[ih] ARPANET history - any memories of CSnet & NEARnet

Miles Fidelman mfidelman at meetinghouse.net
Mon Oct 25 12:12:53 PDT 2021


Thanks Joly, and others.  I have the info I need.

FYI - I had meant to send this to a different list (where a parallel 
discussion is happening).  I know most of the folks personally, and was 
looking for specific people who were in the room.  Found them.

Thanks.

Miles Fidelman




Joly MacFie wrote:
> IHOF might have some crumbs
>
> https://www.internethalloffame.org/inductees/tags/csnet
>
>
>
> On Sun, Oct 24, 2021 at 5:41 PM Miles Fidelman via Internet-history 
> <internet-history at elists.isoc.org 
> <mailto:internet-history at elists.isoc.org>> wrote:
>
>     Thanks Jack!
>
>     These are GREAT resources.  And particularly relevant to my current
>     efforts to launch "civic.net <http://civic.net>" - essentially an
>     "internet of community
>     networks."  Kind of a followup to my earlier work at the Center for
>     Civic Networking, trying to apply Internet style governance models to
>     reinvigorating local town meetings (with some modest success).
>
>     This time around, I'm trying to apply some lessons learned by us, and
>     others, in the design & application of FreeNets and other kinds of
>     "community networks" - to provide focal points and tools for the
>     growing
>     number of projects that are trying to organize community-scale
>     responses
>     to climate change.
>
>     Right now, I'm in early program development mode, and I've been
>     looking
>     at the Internet, email, the web, FOSS, and the post Earth Day
>     environmental movement as startup models - and the history of how the
>     ARPANET grew from a germ of an idea, in a few people's heads, into
>     global infrastructure has stuck with me.  These documents filled in a
>     few holes in my knowledge of the formative days.
>
>     It's occurred to me that both CSnet & NEARnet are even clearer
>     models of
>     a pressing need, and a few people getting together to make things
>     happen.  (I still think the 3-page NEARnet memorandum-of-agreement
>     is a
>     masterpiece.)
>
>     Given that some of the key players are on this list, I wonder if
>     anybody
>     might be willing to share - on-list or privately - their
>     recollections
>     of the earliest days - how the ideas of CSnet & NEARnet first
>     arose, and
>     how they evolved from the germ of an idea to running systems (who
>     said/did what, to whom, when, where, how, why, etc.).  And if anybody
>     here can suggest who might provide similar input re.
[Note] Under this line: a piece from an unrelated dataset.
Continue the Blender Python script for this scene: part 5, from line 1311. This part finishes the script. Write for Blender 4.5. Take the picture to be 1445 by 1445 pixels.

USENET and
>     BITNET -
>     that would be an embarrassment of riches.
>
>     Thanks very much,
>
>     Miles Fidelman
>
>
>     Jack Haverty via Internet-history wrote:
>     > FYI, I stumbled across a government report written in 1990 but
>     that I
>     > hadn't seen before now.   It contains a summary of the creation and
>     > evolution of the ARPANET and the beginnings of the Internet.
>     Where it
>     > talks about things that I personally experienced, it agrees with my
>     > recollections.   So I tend to trust the other things it says
>     that are
>     > new to me even today.  I thought that internet-historians might be
>     > interested too.
>     >
>     > The report is non-technical, but highlights some of the reasons for
>     > the success of the project, leading to the Internet we have today,
>     > such as the way in which people moved around between organizations,
>     > political and managerial decisions within parts of the government,
>     > activities for moving the technology from research to
>     operations, and
>     > other such non-technical drivers of the success of the Internet.
>     >
>     > See https://apps.dtic.mil/sti/pdfs/ADA239925.pdf -- Chapter XX
>     > (page 243)
>     >
>     > /Jack Haverty
>     >
>     >
>
>
>     -- 
>     In theory, there is no difference between theory and practice.
>     In practice, there is.  .... Yogi Berra
>
>     Theory is when you know everything but nothing works.
>     Practice is when everything works but no one knows why.
>     In our lab, theory and practice are combined:
>     nothing works and no one knows why.  ... unknown
>
>     -- 
>     Internet-history mailing list
>     Internet-history at elists.isoc.org
>     <mailto:Internet-history at elists.isoc.org>
>     https://elists.isoc.org/mailman/listinfo/internet-history
>
>
>
> -- 
> --------------------------------------
> Joly MacFie  +12185659365
> --------------------------------------
> -


-- 
In theory, there is no difference between theory and practice.
In practice, there is.  .... Yogi Berra

Theory is when you know everything but nothing works.
Practice is when everything works but no one knows why.